* _Given exercise_
Transcribe each line exactly.

* _Source material_

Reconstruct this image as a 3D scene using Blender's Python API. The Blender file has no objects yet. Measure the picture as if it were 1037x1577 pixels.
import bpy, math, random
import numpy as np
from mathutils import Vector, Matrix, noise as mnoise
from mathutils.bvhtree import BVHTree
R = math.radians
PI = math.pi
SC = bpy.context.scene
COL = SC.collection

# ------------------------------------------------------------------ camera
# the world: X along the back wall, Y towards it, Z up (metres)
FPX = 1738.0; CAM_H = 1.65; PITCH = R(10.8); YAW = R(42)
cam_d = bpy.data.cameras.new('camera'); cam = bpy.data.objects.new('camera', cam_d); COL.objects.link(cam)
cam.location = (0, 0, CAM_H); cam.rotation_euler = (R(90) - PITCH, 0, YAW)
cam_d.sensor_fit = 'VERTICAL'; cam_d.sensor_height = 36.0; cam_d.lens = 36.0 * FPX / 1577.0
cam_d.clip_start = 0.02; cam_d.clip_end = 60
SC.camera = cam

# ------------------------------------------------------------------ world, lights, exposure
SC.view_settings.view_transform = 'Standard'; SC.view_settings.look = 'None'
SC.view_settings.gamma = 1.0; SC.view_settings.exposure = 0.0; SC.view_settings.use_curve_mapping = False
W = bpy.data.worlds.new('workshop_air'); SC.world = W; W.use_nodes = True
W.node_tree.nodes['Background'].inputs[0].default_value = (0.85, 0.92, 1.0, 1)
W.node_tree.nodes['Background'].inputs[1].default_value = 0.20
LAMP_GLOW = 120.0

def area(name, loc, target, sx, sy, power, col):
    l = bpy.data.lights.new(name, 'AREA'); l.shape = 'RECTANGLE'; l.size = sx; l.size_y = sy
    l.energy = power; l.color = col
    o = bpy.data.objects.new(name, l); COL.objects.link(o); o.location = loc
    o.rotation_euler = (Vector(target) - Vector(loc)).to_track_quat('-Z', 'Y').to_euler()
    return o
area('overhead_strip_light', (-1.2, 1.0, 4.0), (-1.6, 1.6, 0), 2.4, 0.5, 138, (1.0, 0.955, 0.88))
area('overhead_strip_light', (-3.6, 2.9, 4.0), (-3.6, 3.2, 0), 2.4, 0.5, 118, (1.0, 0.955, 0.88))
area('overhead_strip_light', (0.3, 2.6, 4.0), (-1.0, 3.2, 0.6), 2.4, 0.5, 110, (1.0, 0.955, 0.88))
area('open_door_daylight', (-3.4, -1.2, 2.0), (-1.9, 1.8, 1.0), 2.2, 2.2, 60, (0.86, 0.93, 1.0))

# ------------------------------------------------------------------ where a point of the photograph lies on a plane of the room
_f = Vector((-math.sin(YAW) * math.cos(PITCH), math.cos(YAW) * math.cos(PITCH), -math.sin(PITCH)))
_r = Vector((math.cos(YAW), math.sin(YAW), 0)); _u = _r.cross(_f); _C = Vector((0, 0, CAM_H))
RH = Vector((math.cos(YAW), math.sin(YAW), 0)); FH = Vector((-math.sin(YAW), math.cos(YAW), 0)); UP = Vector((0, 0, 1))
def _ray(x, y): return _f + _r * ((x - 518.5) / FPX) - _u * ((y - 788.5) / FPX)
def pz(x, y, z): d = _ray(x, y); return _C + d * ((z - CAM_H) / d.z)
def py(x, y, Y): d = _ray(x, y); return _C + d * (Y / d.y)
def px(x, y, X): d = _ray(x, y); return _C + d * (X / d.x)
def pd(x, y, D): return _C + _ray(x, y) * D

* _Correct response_
Reconstruct this image as a 3D scene using Blender's Python API. The Blender file has no objects yet. Measure the picture as if it were 1037x1577 pixels.
import bpy, math, random
import numpy as np
from mathutils import Vector, Matrix, noise as mnoise
from mathutils.bvhtree import BVHTree
R = math.radians
PI = math.pi
SC = bpy.context.scene
COL = SC.collection

# ------------------------------------------------------------------ camera
# the world: X along the back wall, Y towards it, Z up (metres)
FPX = 1738.0; CAM_H = 1.65; PITCH = R(10.8); YAW = R(42)
cam_d = bpy.data.cameras.new('camera'); cam = bpy.data.objects.new('camera', cam_d); COL.objects.link(cam)
cam.location = (0, 0, CAM_H); cam.rotation_euler = (R(90) - PITCH, 0, YAW)
cam_d.sensor_fit = 'VERTICAL'; cam_d.sensor_height = 36.0; cam_d.lens = 36.0 * FPX / 1577.0
cam_d.clip_start = 0.02; cam_d.clip_end = 60
SC.camera = cam

# ------------------------------------------------------------------ world, lights, exposure
SC.view_settings.view_transform = 'Standard'; SC.view_settings.look = 'None'
SC.view_settings.gamma = 1.0; SC.view_settings.exposure = 0.0; SC.view_settings.use_curve_mapping = False
W = bpy.data.worlds.new('workshop_air'); SC.world = W; W.use_nodes = True
W.node_tree.nodes['Background'].inputs[0].default_value = (0.85, 0.92, 1.0, 1)
W.node_tree.nodes['Background'].inputs[1].default_value = 0.20
LAMP_GLOW = 120.0

def area(name, loc, target, sx, sy, power, col):
    l = bpy.data.lights.new(name, 'AREA'); l.shape = 'RECTANGLE'; l.size = sx; l.size_y = sy
    l.energy = power; l.color = col
    o = bpy.data.objects.new(name, l); COL.objects.link(o); o.location = loc
    o.rotation_euler = (Vector(target) - Vector(loc)).to_track_quat('-Z', 'Y').to_euler()
    return o
area('overhead_strip_light', (-1.2, 1.0, 4.0), (-1.6, 1.6, 0), 2.4, 0.5, 138, (1.0, 0.955, 0.88))
area('overhead_strip_light', (-3.6, 2.9, 4.0), (-3.6, 3.2, 0), 2.4, 0.5, 118, (1.0, 0.955, 0.88))
area('overhead_strip_light', (0.3, 2.6, 4.0), (-1.0, 3.2, 0.6), 2.4, 0.5, 110, (1.0, 0.955, 0.88))
area('open_door_daylight', (-3.4, -1.2, 2.0), (-1.9, 1.8, 1.0), 2.2, 2.2, 60, (0.86, 0.93, 1.0))

# ------------------------------------------------------------------ where a point of the photograph lies on a plane of the room
_f = Vector((-math.sin(YAW) * math.cos(PITCH), math.cos(YAW) * math.cos(PITCH), -math.sin(PITCH)))
_r = Vector((math.cos(YAW), math.sin(YAW), 0)); _u = _r.cross(_f); _C = Vector((0, 0, CAM_H))
RH = Vector((math.cos(YAW), math.sin(YAW), 0)); FH = Vector((-math.sin(YAW), math.cos(YAW), 0)); UP = Vector((0, 0, 1))
def _ray(x, y): return _f + _r * ((x - 518.5) / FPX) - _u * ((y - 788.5) / FPX)
def pz(x, y, z): d = _ray(x, y); return _C + d * ((z - CAM_H) / d.z)
def py(x, y, Y): d = _ray(x, y); return _C + d * (Y / d.y)
def px(x, y, X): d = _ray(x, y); return _C + d * (X / d.x)
def pd(x, y, D): return _C + _ray(x, y) * D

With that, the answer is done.